The guide was later deleted altogether. While I do believe Huddleston
did the right thing by removing the unconstitutional set of speech codes, I am
troubled by the implications of its disappearance and how those who will in the
future read about the flap might perceive the incident in the absence of what got everyone
all riled up. For instance, Ross penned a blame-the-messenger article for The Washington Post in which she comes down on the side of the
guide’s authors in terms of how enforceable it really is when she writes that, “In truth, the guide
makes its goals and nonexistent on-campus authority clear.” She goes on to
assert that “there is something strongly implied by all those quotation
marks…[a]nd it is that a tyrannical kind of forced sensitivity rules college
campuses.” Perhaps Ross only reads her own newspaper, because in these days of
“trigger warnings” and the perpetually offended who demand bans and expulsions,
and are afforded an audience and often accommodation—conditions widely reported elsewhere—it is difficult and disingenuous to refute the claim that the
engineering of language occurs all too often at American universities and
colleges.
She also distorts the point by turning it on its ear, critically
bemoaning Hasson’s piece for
mak[ing] no
mention at all of the way language can sometimes be both emblematic of and
contribute to a problem, and it offers no examples of words most people have
stopped using for that reason (“retarded,” “mulatto,” “gimp,” etc.)

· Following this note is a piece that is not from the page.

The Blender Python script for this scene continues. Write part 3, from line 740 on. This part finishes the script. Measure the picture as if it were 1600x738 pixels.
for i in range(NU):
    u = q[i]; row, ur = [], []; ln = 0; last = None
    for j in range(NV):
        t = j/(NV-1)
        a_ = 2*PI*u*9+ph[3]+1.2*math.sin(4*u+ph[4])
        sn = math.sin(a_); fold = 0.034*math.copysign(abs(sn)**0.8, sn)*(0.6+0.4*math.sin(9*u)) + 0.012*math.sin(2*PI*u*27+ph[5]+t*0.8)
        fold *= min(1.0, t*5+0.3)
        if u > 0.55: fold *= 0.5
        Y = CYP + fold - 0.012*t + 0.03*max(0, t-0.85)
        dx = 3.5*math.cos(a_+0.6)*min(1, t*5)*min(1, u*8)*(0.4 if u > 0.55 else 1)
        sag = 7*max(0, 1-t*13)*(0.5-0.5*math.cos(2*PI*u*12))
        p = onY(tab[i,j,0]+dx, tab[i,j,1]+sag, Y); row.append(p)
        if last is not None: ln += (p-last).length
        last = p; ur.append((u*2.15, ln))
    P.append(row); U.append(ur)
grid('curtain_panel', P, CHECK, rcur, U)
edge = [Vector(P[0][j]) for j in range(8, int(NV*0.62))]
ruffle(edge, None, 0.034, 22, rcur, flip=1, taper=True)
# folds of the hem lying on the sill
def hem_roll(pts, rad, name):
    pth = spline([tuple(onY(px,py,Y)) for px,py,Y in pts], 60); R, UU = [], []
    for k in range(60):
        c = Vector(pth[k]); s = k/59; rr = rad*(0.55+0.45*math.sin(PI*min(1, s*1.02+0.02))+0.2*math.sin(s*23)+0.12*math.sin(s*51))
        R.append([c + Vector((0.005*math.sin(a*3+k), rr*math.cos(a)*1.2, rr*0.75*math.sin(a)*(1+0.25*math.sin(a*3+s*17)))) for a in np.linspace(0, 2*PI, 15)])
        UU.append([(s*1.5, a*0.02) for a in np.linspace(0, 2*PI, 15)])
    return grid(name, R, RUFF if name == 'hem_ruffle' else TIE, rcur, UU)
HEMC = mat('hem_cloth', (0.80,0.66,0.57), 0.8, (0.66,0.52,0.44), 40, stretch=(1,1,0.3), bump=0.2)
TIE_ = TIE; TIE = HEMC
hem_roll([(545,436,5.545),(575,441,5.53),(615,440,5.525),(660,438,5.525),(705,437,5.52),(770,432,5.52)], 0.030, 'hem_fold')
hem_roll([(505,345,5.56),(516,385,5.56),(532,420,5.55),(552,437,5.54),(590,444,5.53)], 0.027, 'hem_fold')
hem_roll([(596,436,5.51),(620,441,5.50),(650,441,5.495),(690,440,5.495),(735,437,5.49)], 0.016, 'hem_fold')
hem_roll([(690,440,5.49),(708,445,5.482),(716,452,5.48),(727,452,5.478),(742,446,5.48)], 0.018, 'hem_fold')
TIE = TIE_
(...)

(Wait, why all the quotation marks?) Ross demands Hasson provide examples
of what he isn’t writing about and seems to miss a point she herself touches
upon when she refers to words that “most people have stopped using.” Real
language evolution occurs when society organically distances itself from
offensive terms, as a result of naturally shifting patterns of
usage that may or may not encompass a small amount of
deliberation that creeps nowhere near a policing approach. This is not what is laid out in the speech codes but
rather a manual for imposing thought control on people in a society
increasingly utilizing fear of negative labels (“racist”) and in some instances
actual punitive measures and destruction of careers and lives—much of this
frequently getting started by a single tweet noticed by a key figure with a
large voice. It only gets worse from there when the crowd goes into mob
hyperdrive, claiming to identify with freedom when they speak of “faculty training”
in this context and nodding appreciatively at the guide’s amiable-sounding
claim that “[e]ach step of inclusion moves us closer to a full democracy.”
My question at this point pertains to whether I will be identified in
their democratic “language of inclusion” as a wolf or a sheep.
As the noise revs up and new or impartial observers try to assess what
passes for reality - without the primary document to do it – we edge that much
closer to the re-writing and erasure of history before the ink has had time to
dry. One can disagree with Hasson or question his reporting, and while I
certainly cannot speak for him I doubt he has a problem with this so long as
reasonably intelligent readers are willing to refer to the same source he did,
which fortunately will be widely available in this struggle thanks to our
new BFF, the screen shot. While the new Americans of revolutionary days wrote
in invisible ink to spread their information to crucial parties, erasing ours
can be used as a tool of tyranny when it is no longer available to question.
President Huddleston, fortunately, has stood against the guide, left his own mark
as to how he views it, and I thank him.
I should probably also thank the authors of this pompous piece of
oppressive directive because, in reality, they did provide a wake up call –
magnified by Hasson – when they themselves privileged a massively disturbing
and key objective by inserting a Whorf quotation into the guide’s opening lines. It is an
ideal imperative we consider with great care and make a conscious choice about
how dismissive of it we really want to be:
Language
shapes the way we think and determines what we can think about.